After I read the article over (twice) my head hurt from all the whining the author spewed into her little corner of the interwebs. Because that's all her writing is. Her arguments aren't arguments, they're complaints.The bottom line seemed to be "I'm poor so my child can't go wherever she wants because the police will think I'm a crappy mother because I let my child wander about in a crime-prone area of town. And it would be even worse if we were black."

Stop. Just stop.

I grew up in a (half) white middle-class household in a neighborhood which gave me a unique socio-economic, socio-geographic (if that's a thing) perspective. At one end of the neighborhood, there lived a judge in the kind of house a judge could afford. At the other end were houses folks with humbler salaries could afford. We lived in the middle, in more ways than one. Smack behind my backyard was a country club golf course. Dad benefited from all the golf balls that found their way into our yard. Three streets down was a group of apartment complexes that myself and my brother were not allowed to go to. As a matter of fact, we were not allowed to go out past our own street. Mom did what responsible parents do: establish boundaries appropriate to the environment and our maturity.

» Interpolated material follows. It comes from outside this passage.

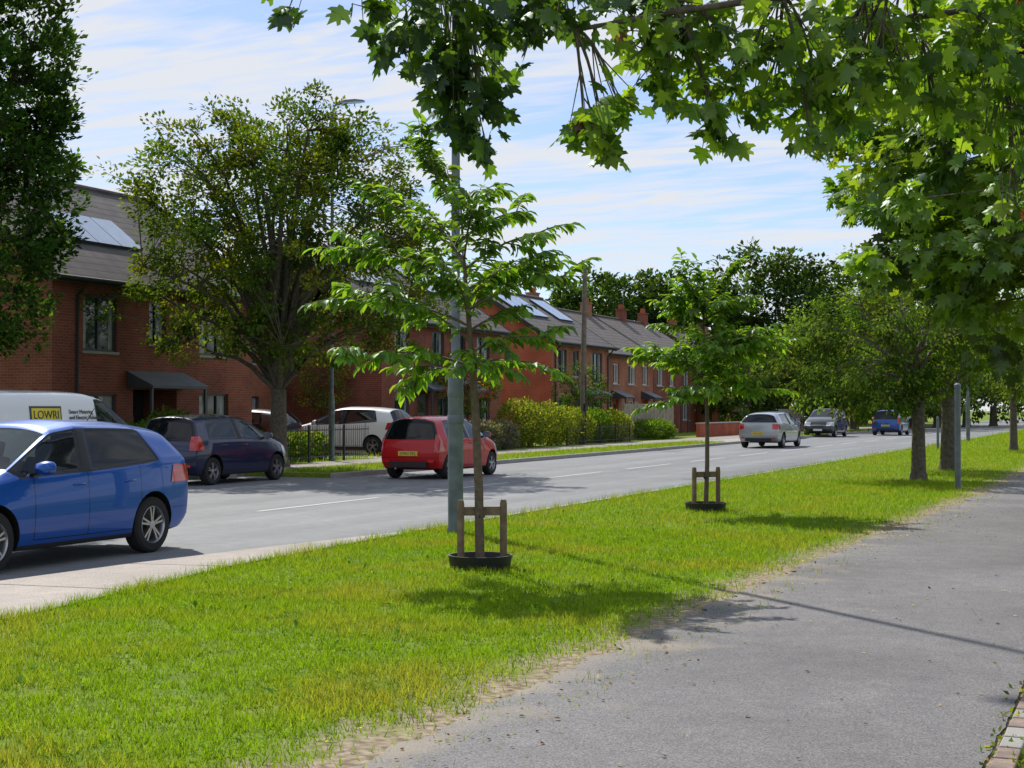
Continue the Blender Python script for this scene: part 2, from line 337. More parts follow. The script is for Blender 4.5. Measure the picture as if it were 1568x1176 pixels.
# ------------------------------------------------------------------ ground, road
ZV=.10
def ground_mat(name,strip=False):
    m,nt,N,L=new_mat(name)
    o=N.new('ShaderNodeOutputMaterial'); b=N.new('ShaderNodeBsdfPrincipled'); L.new(b.outputs[0],o.inputs[0]); b.inputs['Roughness'].default_value=.95; b.inputs['Specular IOR Level'].default_value=.1
    tc=N.new('ShaderNodeTexCoord')
    def nz(s,d=6):
        n=N.new('ShaderNodeTexNoise'); n.inputs['Scale'].default_value=s; n.inputs['Detail'].default_value=d; L.new(tc.outputs['Object'],n.inputs['Vector']); return n
    n1=nz(.8);n2=nz(14)
    r=N.new('ShaderNodeValToRGB'); e=r.color_ramp.elements; e[0].position=.3; e[0].color=(.12,.21,.018,1); e[1].position=.72; e[1].color=(.23,.27,.045,1)
    L.new(n1.outputs[0],r.inputs[0])
    r2=N.new('ShaderNodeValToRGB'); r2.color_ramp.elements[0].position=.3; r2.color_ramp.elements[0].color=(.6,.6,.6,1); r2.color_ramp.elements[1].position=.7; r2.color_ramp.elements[1].color=(1.2,1.2,1.1,1); L.new(n2.outputs[0],r2.inputs[0])
    mu=N.new('ShaderNodeMix'); mu.data_type='RGBA'; mu.blend_type='MULTIPLY'; mu.inputs[0].default_value=1; L.new(r.outputs[0],mu.inputs[6]); L.new(r2.outputs[0],mu.inputs[7])
    last=mu.outputs[2]
    if strip:   # dry trodden soil along the path edge (path edge drifts with distance)
        sp=N.new('ShaderNodeSeparateXYZ'); L.new(tc.outputs['Object'],sp.inputs[0])
        dr=N.new('ShaderNodeMapRange'); dr.inputs[1].default_value=14; dr.inputs[2].default_value=28; dr.inputs[3].default_value=0; dr.inputs[4].default_value=-.35; L.new(sp.outputs[1],dr.inputs[0])
        xs=N.new('ShaderNodeMath'); xs.operation='ADD'; L.new(sp.outputs[0],xs.inputs[0]); L.new(dr.outputs[0],xs.inputs[1])
        n3=nz(3.2,8)
        a=N.new('ShaderNodeMath'); a.operation='MULTIPLY_ADD'; a.inputs[1].default_value=-1.1; L.new(n3.outputs[0],a.inputs[0]); L.new(xs.outputs[0],a.inputs[2])
        mr=N.new('ShaderNodeMapRange'); mr.inputs[1].default_value=-4.28; mr.inputs[2].default_value=-3.88; L.new(a.outputs[0],mr.inputs[0])
        s2=N.new('ShaderNodeValToRGB'); s2.color_ramp.elements[0].color=(.17,.135,.085,1); s2.color_ramp.elements[1].color=(.40,.33,.24,1); s2.color_ramp.elements[0].position=.35;s2.color_ramp.elements[1].position=.68
        n4=nz(18,8); L.new(n4.outputs[0],s2.inputs[0])
        mx=N.new('ShaderNodeMix'); mx.data_type='RGBA'; L.new(mr.outputs[0],mx.inputs[0]); L.new(last,mx.inputs[6]); L.new(s2.outputs[0],mx.inputs[7]); last=mx.outputs[2]
    L.new(last,b.inputs['Base Color'])
    bp=N.new('ShaderNodeBump'); bp.inputs['Strength'].default_value=.4; bp.inputs['Distance'].default_value=.015; L.new(n2.outputs[0],bp.inputs['Height']); L.new(bp.outputs[0],b.inputs['Normal'])
    return m
M_ground=ground_mat('ground_grass'); M_verge=ground_mat('verge_grass',True)
def sheet(name,pts,matl,z):
    mb=MB(); mb.poly([(-v,u,z) for u,v in pts]); return mb.obj(name,[matl])
sheet('ground',[(-900,900),(-900,-900),(900,-900),(900,900)],M_ground,-.02)
sheet('road',[(-40,8.5),(260,8.5),(260,20.4),(-40,20.4)],M_asph,0.0)
def slab(name,pts,matl,z,zb=-.01):
    mb=MB(); top=[(-v,u,z) for u,v in pts]; bot=[(-v,u,zb) for u,v in pts]
    mb.poly(top); n=len(pts)
    for i in range(n): mb.poly([top[i],top[(i+1)%n],bot[(i+1)%n],bot[i]])
    return mb.obj(name,[matl])
slab('grass_verge',[(-20,.2),(-20,8.48),(255,8.48),(255,.2)],M_verge,ZV)
slab('lawn',[(-20,-60),(-20,.15),(255,.15),(255,-60)],M_ground,ZV-.005)
def kerb(name,u0,u1,v,w=.125,z=.115):
    mb=MB(); u=u0
    while u<u1:
        l=min(.915,u1-u); mb.box((-v,u+l/2,z/2-.02),(w,l-.008,z+.04)); u+=.915
    return mb.obj(name,[M_kerb],bevel=.012)
kerb('kerb',16.6,120,8.56)
kerb('kerb',30.3,150,17.8)
kerb('kerb',-5,30.2,20.45)
mb=MB()
edge=[(3.5,7.2,10.3),(6,7.45,10.2),(8.4,7.68,10.05),(10.2,7.95,9.95),(12.1,8.27,9.8),(14.6,8.4,9.45),(17.3,8.47,8.95)]
for i in range(len(edge)-1):
    a,b=edge[i],edge[i+1]; g=.012
    mb.poly([(-a[1],a[0]+g,.114),(-a[2]+.35,a[0]+g,.09),(-b[2]+.35,b[0]-g,.09),(-b[1],b[0]-g,.114)])
    mb.poly([(-a[2]+.34,a[0]+g,.088),(-a[2],a[0]+g,.02),(-b[2],b[0]-g,.02),(-b[2]+.34,b[0]-g,.088)])
    mb.poly([(-a[2],a[0]+g,.02),(-a[2],a[0]+g,-.01),(-b[2],b[0]-g,-.01),(-b[2],b[0]-g,.02)])
mb.obj('concrete_crossover',[M_conc])
def xover(u): return float(np.interp(u,[0,3.5,6,8.4,10.2,12.1,14.6,17.3,18],[6.9,7.2,7.45,7.68,7.95,8.27,8.4,8.47,8.47]))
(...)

 I think that's what the real free-range parent mantra is after: RESPONSIBLE independence. I read free-ranger Lenore Skenazy's FAQ section explaining her justification for letting her nine-year old son ride home on the subway in New York by himself. He had been begging for the independence, was well-equipped with a map, quarters, and street smarts, and made it home safe and sound. Contrast that with Nicole Gainey, whose case free-rangeless parent blogger bemoaned. Nicole Gainey was charged with a felony for letting her child play in the park alone, in a park with recent crime activity and known sexual offenders nearby. The child was no stranger to the park and had a cellphone, but panicked and ran away when a concerned citizen inquired to the whereabouts of his mother. Am I missing something? There was recent crime activity. The child spazzed, which could easily suggest a lack of maturity or ability to be out and about alone. What was the citizen supposed to think? I must say, given the evidence and story I read, I disagree with the felony verdict, but a slap on the wrist of some kind, or at least a reassessment of the child's ability to be out alone sounds reasonable.

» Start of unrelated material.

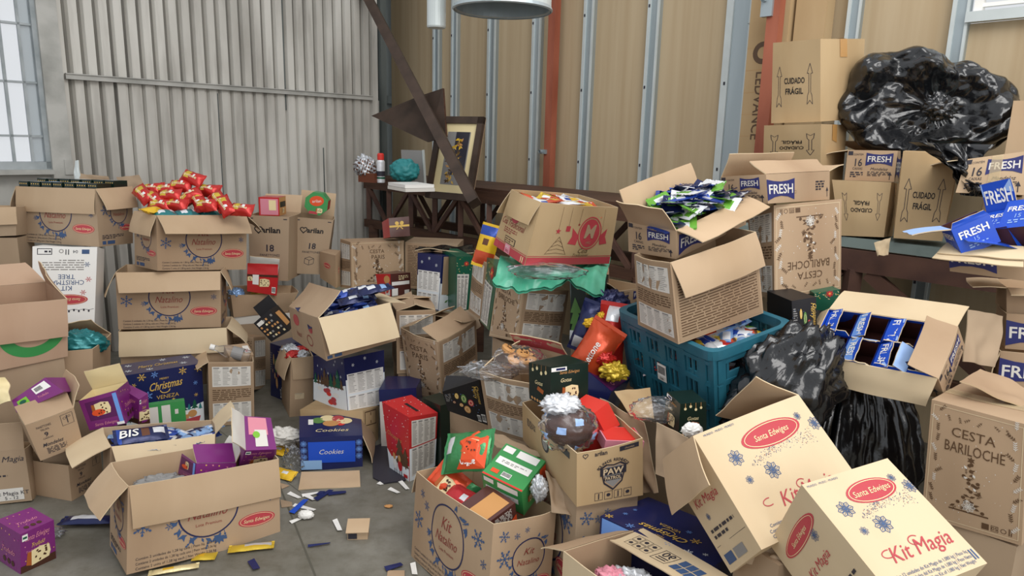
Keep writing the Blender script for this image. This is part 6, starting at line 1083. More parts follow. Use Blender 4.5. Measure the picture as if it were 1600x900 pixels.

Free-rangeless parent blogger wants to free-range parent, but she claims her problem is the stigma surrounding low-income people causes such a decision to fall under greater scrutiny than, say, a white affluent person. To which I say OF COURSE IT'S GOING TO FALL UNDER SCRUTINY. The scrutiny isn't personal, the scrutiny is a result of your geographic area, the crime that comes with it, and yes, your socio-economic status. Free-range parenting (as I understand it) demands risk assessment, risk acceptance, and risk mitigation. There is a lot more risk in a low-income, crime-prone part of town than a higher income, less crime-prone part of town. If you want to give your daughter more independence, move to a safer part of town. Safer doesn't have to mean more expensive. I live in a trailer park and feel safer than I did in my childhood neighborhood. 

It would be great if everyone everywhere could do anything they wanted. That, unfortunately, is not the world we live in. And when it comes to being responsible for little human beings that I brought into world, whose lives I was entrusted with, you can be damn sure their safety comes before my desired parenting philosophy. If I were in this blogger's shoes and deemed the area unsafe, I'd change my environment. If I deemed it safe, I'd let my daughter walk two blocks and back. (She lives in Montana, I don't know how unsafe Montana can really be?) And I think blogger parent would agree.

My problem is the fact that she whines about it. Whining offends my sensibilities. It's not really something to whine about. Free-range parenting isn't for the privileged, white, and affluent, it's for those who have responsibly mitigated risk. Yes, safer neighborhoods have it easier. Perhaps, mostly white and affluent people live in safer neighborhoods. But regardless, I wouldn't cry on the internet because of a stigma which, in more cases than she would like to admit, is reasonable. My child's safety supersedes my philosophical desires.